* REQUIREMENTS: Up to and including the line containing "col = scn.collection", please reproduce the lines of the listing below, starting from the top.

* DATASET EXCERPT:
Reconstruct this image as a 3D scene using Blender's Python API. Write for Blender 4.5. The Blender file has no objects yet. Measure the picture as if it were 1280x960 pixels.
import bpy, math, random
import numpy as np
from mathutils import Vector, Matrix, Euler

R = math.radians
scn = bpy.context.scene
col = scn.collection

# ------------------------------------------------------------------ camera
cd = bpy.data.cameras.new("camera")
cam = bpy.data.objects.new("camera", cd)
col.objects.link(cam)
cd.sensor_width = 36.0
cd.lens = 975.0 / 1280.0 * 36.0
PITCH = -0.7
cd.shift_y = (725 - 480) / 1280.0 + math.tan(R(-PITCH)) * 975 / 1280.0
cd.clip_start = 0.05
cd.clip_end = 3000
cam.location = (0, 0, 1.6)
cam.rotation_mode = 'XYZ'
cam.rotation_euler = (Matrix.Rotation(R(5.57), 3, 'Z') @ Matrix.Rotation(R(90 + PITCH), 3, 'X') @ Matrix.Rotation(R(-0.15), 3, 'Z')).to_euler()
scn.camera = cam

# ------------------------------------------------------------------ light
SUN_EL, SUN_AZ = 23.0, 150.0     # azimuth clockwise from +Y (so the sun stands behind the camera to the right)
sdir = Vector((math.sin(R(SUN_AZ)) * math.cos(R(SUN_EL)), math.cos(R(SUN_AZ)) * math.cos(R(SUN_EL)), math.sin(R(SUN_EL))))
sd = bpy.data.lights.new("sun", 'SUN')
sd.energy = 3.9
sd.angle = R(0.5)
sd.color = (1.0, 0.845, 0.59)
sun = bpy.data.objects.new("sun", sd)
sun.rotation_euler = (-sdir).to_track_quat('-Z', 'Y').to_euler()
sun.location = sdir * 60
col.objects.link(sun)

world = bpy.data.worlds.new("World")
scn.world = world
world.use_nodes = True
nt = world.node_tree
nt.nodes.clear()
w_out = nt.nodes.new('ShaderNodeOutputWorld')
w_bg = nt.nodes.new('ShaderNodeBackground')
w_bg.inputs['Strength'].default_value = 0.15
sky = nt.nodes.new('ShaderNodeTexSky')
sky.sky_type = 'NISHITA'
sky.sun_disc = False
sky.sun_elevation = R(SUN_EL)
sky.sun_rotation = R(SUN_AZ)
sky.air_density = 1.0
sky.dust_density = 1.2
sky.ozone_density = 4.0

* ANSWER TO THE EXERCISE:
Reconstruct this image as a 3D scene using Blender's Python API. Write for Blender 4.5. The Blender file has no objects yet. Measure the picture as if it were 1280x960 pixels.
import bpy, math, random
import numpy as np
from mathutils import Vector, Matrix, Euler

R = math.radians
scn = bpy.context.scene
col = scn.collection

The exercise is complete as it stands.